* _WORK TO DO_:
Exactly repeat the material, dropping only the pictures.
┄┄┄┄┄┄┄┄┄┄┄┄┄┄┄┄┄┄┄┄
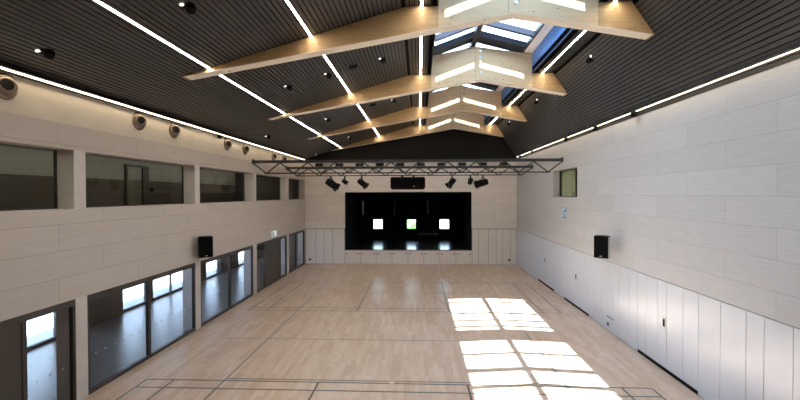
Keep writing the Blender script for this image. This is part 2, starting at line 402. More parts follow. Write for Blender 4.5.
for k, (a, b) in enumerate(doors):
    o = thing('storage_door', ['white storage door with a black toe gap, nearest the camera on the right', 'white storage door in the middle of the right panelling, below the loudspeaker', 'white storage door furthest along the right panelling, near the back corner'][k], 'door', (XR, (a+b)/2, 0), group='storage doors in the right panelling')
    n = 5; h = (b-a)/2; ws = [.60, .72, .46, .60, .48]; tot = sum(ws); y = -h
    lf = MB()
    for w in ws[::(1 if k != 1 else -1)]:
        w *= (b-a)/tot; lf.box(0, .035, y+.006, y+w-.006, .11, 2.535); y += w
    lf.build('leaf', M['dado_w'], o)
    MB().box(.004, .034, -h+.006, h-.006, .004, .108).build('toe_gap', M['black'], o)
    hd = MB(); hd.box(-.012, 0, -.085, .085, -.15, .15, 0).box(-.014, -.012, -.05, .05, -.11, .11, 1)
    q = hd.build('handle', [M['silver'], M['black']], o); q.location = (0, (12.01-12.005) if k == 0 else (-.05 if k == 1 else .1), 1.37)
# flush hatch, slot, outlet
h = thing('wall_hatch', 'flush white service hatch in the panelling right of the loudspeaker', 'hatch', (XR, 15.33, 0))
MB().box(-.006, 0, -.28, .28, .56, 1.66).build('leaf', M['dado_w'], h, bevel=.003)
MB().box(-.008, 0, -.28, .28, .50, .55).build('vent_slot', M['outlet'], h)
MB().tube((-.012, .2, 1.0), (-.006, .2, 1.0), .02, 10).build('lock', M['outlet'], h)
def outlet(label, loc, rz):
    o = thing('wall_outlet', label, 'outlet', loc, (0,0,rz), 'outlets low on the walls')
    MB().box(-.09, .09, -.012, 0, -.07, .07).build('plate', M['outlet'], o, bevel=.004)
    MB().lathe(Matrix.Translation((0, -.012, 0)) @ Matrix.Rotation(math.pi/2, 4, 'X'), [(.045, 0), (.045, .004), (.035, .004), (.03, .001)], 14).build('socket', M['blackmetal'], o)
outlet('dark outlet under the service hatch on the right panelling', (XR, 15.48, .25), -math.pi/2)
outlet('dark outlet low in the back right corner', (6.4, YB, .33), 0)
outlet('dark outlet low in the back left corner', (-7.93, YB, .31), 0)
# printed sign on the right wall
sg = thing('wall_sign', 'narrow pale blue printed sign under the small booth window', 'sign', (XR, 20.05, 4.12))
MB().box(-.012, 0, -.30, .30, -.29, .29).build('plate', M['paleblue'], sg)
m = MB()
for a, b, c, e in ((-.24,.22,.22,.25), (-.2,-.02,.05,.17), (.02,.2,-.02,.06), (-.15,.1,-.1,-.06), (-.05,.12,-.16,-.12), (-.22,.2,-.26,-.19)): m.box(-.014, -.012, a, b, c, e)
m.build('print', M['inkblue'], sg)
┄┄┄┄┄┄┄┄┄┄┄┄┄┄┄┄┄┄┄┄
* _FINISHED EXERCISE_:
Keep writing the Blender script for this image. This is part 2, starting at line 402. More parts follow. Write for Blender 4.5.
for k, (a, b) in enumerate(doors):
    o = thing('storage_door', ['white storage door with a black toe gap, nearest the camera on the right', 'white storage door in the middle of the right panelling, below the loudspeaker', 'white storage door furthest along the right panelling, near the back corner'][k], 'door', (XR, (a+b)/2, 0), group='storage doors in the right panelling')
    n = 5; h = (b-a)/2; ws = [.60, .72, .46, .60, .48]; tot = sum(ws); y = -h
    lf = MB()
    for w in ws[::(1 if k != 1 else -1)]:
        w *= (b-a)/tot; lf.box(0, .035, y+.006, y+w-.006, .11, 2.535); y += w
    lf.build('leaf', M['dado_w'], o)
    MB().box(.004, .034, -h+.006, h-.006, .004, .108).build('toe_gap', M['black'], o)
    hd = MB(); hd.box(-.012, 0, -.085, .085, -.15, .15, 0).box(-.014, -.012, -.05, .05, -.11, .11, 1)
    q = hd.build('handle', [M['silver'], M['black']], o); q.location = (0, (12.01-12.005) if k == 0 else (-.05 if k == 1 else .1), 1.37)
# flush hatch, slot, outlet
h = thing('wall_hatch', 'flush white service hatch in the panelling right of the loudspeaker', 'hatch', (XR, 15.33, 0))
MB().box(-.006, 0, -.28, .28, .56, 1.66).build('leaf', M['dado_w'], h, bevel=.003)
MB().box(-.008, 0, -.28, .28, .50, .55).build('vent_slot', M['outlet'], h)
MB().tube((-.012, .2, 1.0), (-.006, .2, 1.0), .02, 10).build('lock', M['outlet'], h)
def outlet(label, loc, rz):
    o = thing('wall_outlet', label, 'outlet', loc, (0,0,rz), 'outlets low on the walls')
    MB().box(-.09, .09, -.012, 0, -.07, .07).build('plate', M['outlet'], o, bevel=.004)
    MB().lathe(Matrix.Translation((0, -.012, 0)) @ Matrix.Rotation(math.pi/2, 4, 'X'), [(.045, 0), (.045, .004), (.035, .004), (.03, .001)], 14).build('socket', M['blackmetal'], o)
outlet('dark outlet under the service hatch on the right panelling', (XR, 15.48, .25), -math.pi/2)
outlet('dark outlet low in the back right corner', (6.4, YB, .33), 0)
outlet('dark outlet low in the back left corner', (-7.93, YB, .31), 0)
# printed sign on the right wall
sg = thing('wall_sign', 'narrow pale blue printed sign under the small booth window', 'sign', (XR, 20.05, 4.12))
MB().box(-.012, 0, -.30, .30, -.29, .29).build('plate', M['paleblue'], sg)
m = MB()
for a, b, c, e in ((-.24,.22,.22,.25), (-.2,-.02,.05,.17), (.02,.2,-.02,.06), (-.15,.1,-.1,-.06), (-.05,.12,-.16,-.12), (-.22,.2,-.26,-.19)): m.box(-.014, -.012, a, b, c, e)
m.build('print', M['inkblue'], sg)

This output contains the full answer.